La tutela indennitaria si applica in tutti gli altri casi in cui il licenziamento manchi di un giustificato motivo o di giusta causa, nonché ai casi in cui il licenziamento non presenti una motivazione o presenti vizi formali o procedurali.
Queste forme di tutela si attivano qualora il licenziamento presenti, comunque, un vizio; infatti, in generale, l’art. 1 della Legge n. 604/1966 dispone che il lavoratore può essere licenziato solo per giusta causa o per giustificato motivo.
Tale disposizione non si applica, però, al lavoratore in prova: il datore di lavoro, durante il periodo di prova, può recedere liberamente dal contratto; l’esistenza del patto di prova importa, dunque, che il datore di lavoro non debba addurre una giusta causa o un giustificato motivo nel recedere dal contratto.
Qualora il patto di prova venisse meno, ossia fosse da considerarsi nullo in ragione di un qualche vizio, il lavoratore verrebbe considerato, sin dall’inizio del rapporto di lavoro, come assunto definitivamente; a quel punto, egli potrà essere licenziato solo in presenza di giusta causa o giustificato motivo.
Naturalmente, in caso di nullità del patto di prova, la giusta causa o il giustificato motivo non potranno consistere nel mancato superamento del periodo di prova. È quanto accaduto in un caso recentemente sottoposto all’attenzione della Corte di Cassazione: il datore di lavoro aveva licenziato una sua dipendente per mancato superamento del periodo di prova; sennonché, il patto di prova era nullo in quanto non specificava le mansioni a cui sarebbe stata adibita la lavoratrice.

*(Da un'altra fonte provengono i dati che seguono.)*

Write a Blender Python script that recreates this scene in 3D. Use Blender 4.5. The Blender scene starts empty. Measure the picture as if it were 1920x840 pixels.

Data l’illegittimità del licenziamento, era necessario individuare il tipo di tutela applicabile alla lavoratrice. Secondo l’opinione di quest’ultima, il licenziamento per mancato superamento del periodo di prova, in assenza di un valido patto di prova, è da considerarsi nullo; per cui, il giudice avrebbe dovuto applicare la tutela reintegratoria.
La Cassazione giunge a una diversa conclusione. La Corte rileva, anzitutto, che la fattispecie della nullità del patto di prova non è espressamente disciplinata dal D.Lgs. 23/2015; tuttavia, considerando l’impianto complessivo dello stesso decreto, si evince come la forma di tutela comune a tutti i licenziamenti è costituita dalla tutela indennitaria, mentre quella reintegratoria è limitata a specifici e limitati casi. Dato che il licenziamento per mancato superamento della prova, in assenza di un valido patto di prova, non è riconducibile ad alcuna ipotesi comportante l’applicazione della tutela reintegratoria, non resta che applicare la tutela comune, ossia quella indennitaria.
In questo modo – afferma la Corte – si garantisce che la sanzione per il datore di lavoro venga graduata a seconda della gravità del vizio del licenziamento: il D.Lgs. 23/2015, infatti, esclude l’applicazione della tutela reintegratoria per vizi più gravi rispetto alla nullità del patto di prova.
Pertanto, la Cassazione rigetta il ricorso, confermando l’applicazione della tutela indennitaria a favore della lavoratrice e offrendo supporto, al contempo, a un impianto legislativo che intende promuovere la tutela indennitaria a discapito della reintegrazione del lavoratore in caso di licenziamento illegittimo.